Michael Showalter: Mr. Funny Pants
A standout comedy performer both among the young Turks of The State and in the nü-vaudeville of Stella, Michael Showalter has made a sketch and stand-up career out of dismantling jokes, only to rebuild them anew from a toolbox of silly accents, purposeless pop-culture references, and maybe a dildo or two. In his debut book, Mr. Funny Pants, the homebody Brooklynite indulges his goofiest structure-free tendencies in a mélange of memoir, comedic essay, and transcribed stand-up bits, all sandwiched between enough prefaces and addenda to choke Dave Eggers. All that throat-clearing is briefly amusing, but it does little to address the lurking sensation that the book’s short attention span is owed to too few ideas instead of too many: For every killer anecdote about a disastrous trial run with Ecstasy, there are three underdeveloped essays that start strong, but abruptly end before the joke has a chance to snowball.
Contributing to the book’s padded feel are selections from overwrought high-school poetry and a piece on the mathematics of sandwich-making; both qualify as highlights, which is probably why they already found their way onto Showalter’s 2007 album, Sandwiches & Cats.

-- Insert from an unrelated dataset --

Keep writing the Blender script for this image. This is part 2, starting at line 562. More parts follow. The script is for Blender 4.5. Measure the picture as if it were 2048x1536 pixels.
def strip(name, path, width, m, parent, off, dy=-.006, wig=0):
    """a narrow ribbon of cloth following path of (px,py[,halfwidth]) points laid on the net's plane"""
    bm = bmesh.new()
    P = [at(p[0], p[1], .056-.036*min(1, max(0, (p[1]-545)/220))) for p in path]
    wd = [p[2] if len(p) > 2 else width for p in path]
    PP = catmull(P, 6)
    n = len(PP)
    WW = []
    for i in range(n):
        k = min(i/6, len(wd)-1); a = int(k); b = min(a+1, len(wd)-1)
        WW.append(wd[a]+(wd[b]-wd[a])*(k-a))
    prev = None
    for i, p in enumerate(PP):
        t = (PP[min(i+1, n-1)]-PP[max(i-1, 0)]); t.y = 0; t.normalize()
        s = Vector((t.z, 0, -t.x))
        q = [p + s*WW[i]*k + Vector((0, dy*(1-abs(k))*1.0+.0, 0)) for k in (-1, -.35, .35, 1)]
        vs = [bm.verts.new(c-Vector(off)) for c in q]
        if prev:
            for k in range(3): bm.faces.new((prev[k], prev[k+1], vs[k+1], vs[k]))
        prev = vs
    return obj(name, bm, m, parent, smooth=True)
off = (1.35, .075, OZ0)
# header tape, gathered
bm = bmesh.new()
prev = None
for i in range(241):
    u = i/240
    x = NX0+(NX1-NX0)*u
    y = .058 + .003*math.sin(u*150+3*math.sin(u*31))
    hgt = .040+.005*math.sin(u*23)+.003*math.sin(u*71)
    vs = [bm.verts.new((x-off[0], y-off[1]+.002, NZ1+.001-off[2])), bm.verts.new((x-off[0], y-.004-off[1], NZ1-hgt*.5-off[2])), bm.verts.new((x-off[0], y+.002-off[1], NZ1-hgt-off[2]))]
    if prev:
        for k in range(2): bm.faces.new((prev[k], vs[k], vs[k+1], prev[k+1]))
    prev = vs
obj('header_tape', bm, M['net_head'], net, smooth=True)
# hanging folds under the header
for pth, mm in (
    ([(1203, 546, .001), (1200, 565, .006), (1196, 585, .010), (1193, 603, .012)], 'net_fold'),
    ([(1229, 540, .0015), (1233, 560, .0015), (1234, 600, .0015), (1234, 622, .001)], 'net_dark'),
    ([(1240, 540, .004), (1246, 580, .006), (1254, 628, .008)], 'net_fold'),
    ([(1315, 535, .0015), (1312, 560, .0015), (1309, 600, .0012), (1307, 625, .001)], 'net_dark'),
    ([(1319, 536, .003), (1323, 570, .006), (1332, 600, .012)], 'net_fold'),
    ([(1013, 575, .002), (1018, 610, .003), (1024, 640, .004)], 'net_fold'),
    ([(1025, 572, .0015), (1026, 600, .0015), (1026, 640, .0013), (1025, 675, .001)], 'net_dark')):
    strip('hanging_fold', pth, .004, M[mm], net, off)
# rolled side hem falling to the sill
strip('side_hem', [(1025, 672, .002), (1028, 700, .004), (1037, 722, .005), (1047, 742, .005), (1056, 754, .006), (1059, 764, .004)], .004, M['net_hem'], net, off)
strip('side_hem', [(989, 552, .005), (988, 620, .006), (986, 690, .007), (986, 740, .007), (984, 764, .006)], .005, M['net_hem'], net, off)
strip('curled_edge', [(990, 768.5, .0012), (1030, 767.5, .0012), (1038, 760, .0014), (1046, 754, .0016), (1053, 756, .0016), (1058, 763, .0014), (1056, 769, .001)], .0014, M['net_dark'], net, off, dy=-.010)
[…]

Double-underlining the lack of effort is a recurring piece titled “My Morning Routine” which kicks off with the ominous promise, “every morning I write down at least five jokes—I don’t censor.” In every instance, it’s a grab-bag of I-guess-you-had-to-be-there moments and ho-hum one-liners like “Would Thanksgiving be as popular of a holiday if it were called ‘Turkeybutt Party?’”

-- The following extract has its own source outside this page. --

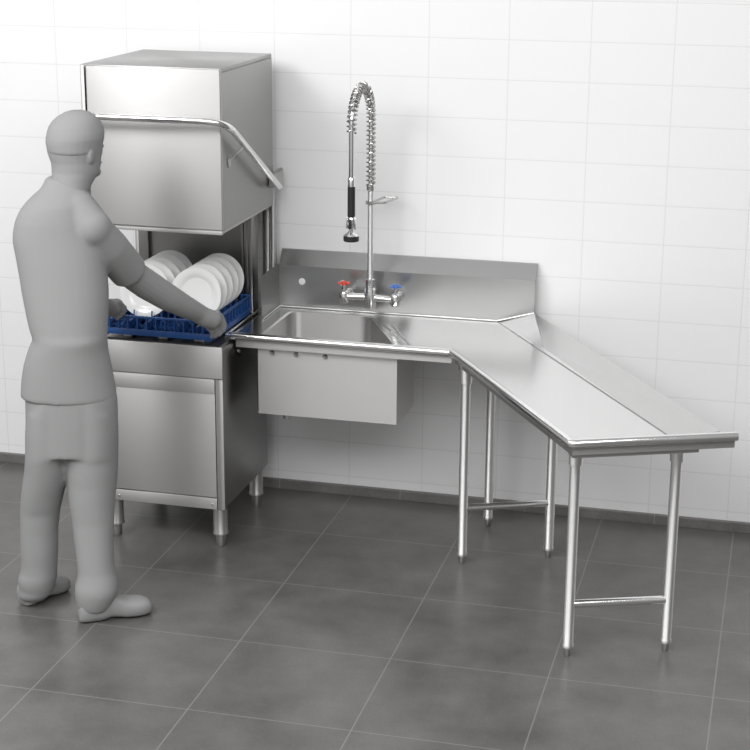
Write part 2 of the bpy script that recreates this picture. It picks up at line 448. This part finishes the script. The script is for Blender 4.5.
# ------------------------------------------------------------------ pre-rinse faucet
fx, fy = 1.507, -.130
fa = thing('pre_rinse_faucet', 'tall pre-rinse spray faucet with spring hose and red and blue taps above the sink', 'faucet', (fx, BX, .90))
bm = T_([(1.388, fy, .987), (1.500, fy, .990), (1.622, fy, .983)], .0150, 20)
tube(bm, [(1.43, fy, .988), (1.437, fy, .988)], .0175, 20)
obj('tap_bar', bm, M['chrome'], fa)
obj('centre_body', lathe(bmesh.new(), [(.020, -.045), (.025, -.038), (.026, .0), (.026, .045), (.022, .050), (.022, .085), (.017, .09)], (fx, fy, .985), seg=28), M['chrome'], fa)
for x, mk in ((1.388, 'red'), (1.622, 'tapblue')):
    bm = lathe(bmesh.new(), [(.019, -.028), (.023, -.020), (.023, .018), (.018, .026), (.011, .030), (.0095, .060)], (x, fy, .985), seg=24)
    lathe(bm, [(.020, 0), (.020, .012), (.014, .02), (.014, -(BX) * 0 + .088)], (x, BX - .003, .985), (0, -1, 0), 24)
    vb = obj('tap_valve', bm, M['chrome'], fa)
    bm = bmesh.new()
    zc = 1.045
    for ang in (15, 105):
        a = math.radians(ang); dx, dy = math.cos(a) * .026, math.sin(a) * .026
        tube(bm, [(x - dx, fy - dy, zc), (x + dx, fy + dy, zc)], .0062, 12)
    lathe(bm, [(.011, -.008), (.013, -.004), (.013, .007), (.009, .010)], (x, fy, zc), seg=20)
    hnd = sub('tap_handle', bm, M[mk], vb)
    hnd['label'] = 'red cross tap handle' if mk == 'red' else 'blue cross tap handle'
obj('riser', lathe(bmesh.new(), [(.0130, 1.07), (.0130, 1.465), (.0130, 1.47)], (fx, fy, 0), seg=24), M['steel_tube'], fa)
obj('collar', lathe(bmesh.new(), [(.015, 1.462), (.020, 1.466), (.020, 1.486), (.015, 1.492)], (fx, fy, 0), seg=24), M['chrome'], fa)
# hose path
ys = -.440; R_ = abs(ys - fy) / 2; cy = (fy + ys) / 2; zc = 1.77
path = [V((fx, fy, 1.48 + i * .02)) for i in range(15)]
for i in range(1, 32):
    a = math.pi * i / 32
    path.append(V((fx - .004 * i / 32, cy + R_ * math.cos(a), zc + R_ * 1.0 * math.sin(a))))
end = path[-1]
zz = 1.77
while zz > 1.575:
    path.append(V((fx - .004, ys, zz))); zz -= .02
path.append(V((fx - .004, ys, 1.560)))
obj('hose', T_(path, .0115, 16), M['chrome'], fa)
def resample(pts, step):
    out = [pts[0].copy()]; acc = 0
    for a, b_ in zip(pts, pts[1:]):
        L_ = (b_ - a).length; t_ = step - acc
        while t_ <= L_:
            out.append(a.lerp(b_, t_ / L_)); t_ += step
        acc = L_ - (t_ - step)
    return out
cut = [p for p in path if not (abs(p.y - ys) < 1e-4 and p.z < 1.735)]
fine = resample(cut, .0016)
hel = []
for i, (p, a, b_) in enumerate(frames(fine)):
    ph = 2 * math.pi * i * .0016 / .0195
    hel.append(p + (a * math.cos(ph) + b_ * math.sin(ph)) * .0180)
obj('coil_spring', T_(hel, .0041, 8), M['wire'], fa)
sx, sy = fx - .004, ys
obj('hose_ferrule', lathe(bmesh.new(), [(.0120, 1.528), (.0150, 1.532), (.0150, 1.566), (.011, 1.572)], (sx, sy, 0), seg=24), M['chrome'], fa)
obj('grip', lathe(bmesh.new(), [(.0130, 1.404), (.0160, 1.408), (.0160, 1.530), (.0130, 1.534)], (sx, sy, 0), seg=28), M['rubber'], fa)
bm = lathe(bmesh.new(), [(.010, 1.338), (.010, 1.352), (.016, 1.358), (.018, 1.368), (.018, 1.392), (.014, 1.400), (.013, 1.406)], (sx, sy, 0), seg=24)
box(bm, sx - .021, sx - .015, sy - .008, sy + .008, 1.355, 1.402, bev=.002); box(bm, sx + .014, sx + .022, sy - .009, sy + .009, 1.352, 1.402, bev=.002)
sv = obj('spray_valve', bm, M['chrome'], fa)
sub('squeeze_lever', B(sx - .005, sx + .007, sy - .028, sy - .016, 1.356, 1.398, bev=.003), M['rubber'], sv)
bm = lathe(bmesh.new(), [(.030, 1.302), (.033, 1.305), (.033, 1.324), (.028, 1.330), (.016, 1.336), (.011, 1.342)], (sx, sy, 0), seg=32)
sh = obj('spray_head', bm, M['rubber'], fa)
sub('spray_ring', lathe(bmesh.new(), [(.0335, 1.326), (.029, 1.332), (.017, 1.338), (.012, 1.345), (.010, 1.345)], (sx, sy, 0), seg=32, close_ends=False), M['chrome'], sh)
# hose hook on the riser
bm = lathe(bmesh.new(), [(.0135, -.007), (.022, -.007), (.022, .007), (.0135, .007)], (fx, fy, 1.412), seg=24)
hz = 1.412
tube(bm, bend([(fx + .01, fy - .018, hz), (fx + .065, fy - .015, hz + .004), (fx + .105, fy + .075, hz + .012), (fx + .045, fy + .08, hz + .012), (fx + .008, fy + .016, hz)], .01, 4), .0052, 10)
obj('hose_hook', bm, M['wire'], fa)

# ------------------------------------------------------------------ dish rack
rk = thing('dish_rack', 'blue plastic dish rack full of plates on the dishwasher deck', 'dish rack', (.76, -.49, .9045))
RX0, RX1, RY0, RY1 = .490, .996, -.752, -.245
RZ = .9065
bm = bmesh.new()
w = .012
zt = .996
for (a, b_, c, d) in ((RX0, RX1, RY0, RY0 + w), (RX0, RX1, RY1 - w, RY1), (RX0, RX0 + w, RY0 + w, RY1 - w), (RX1 - w, RX1, RY0 + w, RY1 - w)):
    box(bm, a, b_, c, d, RZ + .006, RZ + .032, bev=.003)      # solid lower band
    box(bm, a, b_, c, d, zt - .010, zt, bev=.003)             # top rail
for k in range(13):
    x = RX0 + .006 + k * (RX1 - RX0 - .012) / 12
    for y in (RY0 + w / 2, RY1 - w / 2): box(bm, x - .003, x + .003, y - .005, y + .005, RZ + .03, zt - .008)
    y = RY0 + .006 + k * (RY1 - RY0 - .012) / 12
    for x in (RX0 + w / 2, RX1 - w / 2): box(bm, x - .005, x + .005, y - .003, y + .003, RZ + .03, zt - .008)
fr = obj('rack_frame', bm, M['blue'], rk)
bm = bmesh.new()
nf = 12
for k in range(nf + 1):
    x = RX0 + .01 + k * (RX1 - RX0 - .02) / nf; box(bm, x - .003, x + .003, RY0 + .01, RY1 - .01, RZ + .008, RZ + .018)
    y = RY0 + .01 + k * (RY1 - RY0 - .02) / nf; box(bm, RX0 + .01, RX1 - .01, y - .003, y + .003, RZ + .010, RZ + .020)
# diagonal lattice behind the front rail
for k in range(8):
    x = RX0 + .02 + k * .06
    tube(bm, [(x, RY0 + .03, RZ + .018), (x + .05, RY0 + .03, zt - .006)], .003, 6)
    tube(bm, [(x + .05, RY0 + .036, RZ + .018), (x, RY0 + .036, zt - .006)], .003, 6)
obj('rack_floor', bm, M['blue'], rk)
PY = [-.612, -.537, -.462, -.387, -.312]
for y in [PY[0] - .055] + [p + .024 for p in PY]:
    bm = B(RX0 + .01, RX1 - .01, y - .003, y + .003, RZ + .016, RZ + .026)
    for x in (.567, .611, .691, .735, .795, .839, .919, .963):
        tube(bm, [(x, y, RZ + .020), (x, y + .012, .998)], [.0045, .003], 8)
    obj('peg_row', bm, M['blue'], rk)
# tall handle posts at the far left corner
bm = B(RX0 + .001, RX0 + .014, RY1 - .06, RY1 - .004, zt, 1.02, bev=.003)
obj('corner_post', bm, M['blue'], rk)
for x in (RX0 + .02, RX1 - .03):
    for y in (RY0 + .02, RY1 - .03): obj('rack_foot', B(x - .014, x + .014, y - .012, y + .012, RZ - .002, RZ + .008, bev=.002), M['blue'], rk)
# two rails that carry the plates
bm = bmesh.new()
for x in (.610, .692, .838, .920):
    box(bm, x - .004, x + .004, RY0 + .015, RY1 - .015, RZ + .012, .964)
obj('plate_rail', bm, M['blue'], rk)

# ------------------------------------------------------------------ plates
def plate_mesh():
    bm = bmesh.new()
    r = .1125
    prof = [(.0005, .004), (.066, .004), (.072, .006), (.080, .0125), (.100, .0165), (.1120, .0185), (.1125, .0175),
            (.1110, .0150), (.100, .0125), (.080, .0075), (.070, .001), (.066, -.001), (.062, .0005), (.0005, .0005)]
    lathe(bm, prof, (0, 0, 0), (0, 0, 1), 72)
    me = bpy.data.meshes.new('dinner_plate')
    bmesh.ops.recalc_face_normals(bm, faces=bm.faces)
    bm.to_mesh(me); bm.free(); me.materials.append(M['china'])
    for p in me.polygons: p.use_smooth = True
    me.set_sharp_from_angle(angle=math.radians(50))
    return me
pm = plate_mesh()
ordn = ['front', 'second from the front', 'middle', 'second from the back', 'back']
tilt = math.radians(80)      # face towards -y, leaning back
for row, x in (('left', .651), ('right', .879)):
    for i, y in enumerate(PY):
        o = bpy.data.objects.new('dinner_plate', pm); COL.objects.link(o)
        rx = tilt
        q = Matrix.Rotation(rx, 4, 'X') @ Matrix.Identity(4)
        # rim rests on the rails: lowest rim point at z = .9515
        low = q @ V((0, -.114, .0178)); low2 = min((q @ V((0, -r_, z_))).z for r_, z_ in ((.1125, .0175), (.111, .015), (.07, -.001)))
        o.matrix_world = Matrix.Translation(V((x, y, .9652 - low2))) @ q
        o['label'] = f'{ordn[i]} white plate of the {row} row standing in the blue rack'
        o['category'] = 'plate'
        o['group'] = 'white plates in the blue dish rack'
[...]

The book isn’t all familiar stories about being rejected by PetSmart and jokes about clean penises, however: As one of the frequent, phony sparring matches with editor Ben Greenberg attests, Showalter’s life is dull enough to require embellishment. But unreliable or not, the memoir elements of Mr. Funny Pants are its most gripping, though comedy devotees hoping for some dishing on Michael & Michael Have Issues or The State will have to make do with embittered (albeit entertaining) tales of not-so-single girls agreeing to dates, and audition rooms full of Showalter clones.
As the catalog of a heroic feat of procrastination, Pants is semi-entertaining, but when all the best material already exists in a superior form elsewhere, it can’t help but feel redundant. It’s 250 pages of breezy filler punctuated by a handful of excellent passages. Mostly, though, it just feels like the work of a smart but sloppy guy who thought he could cram the night before the test and still set the curve.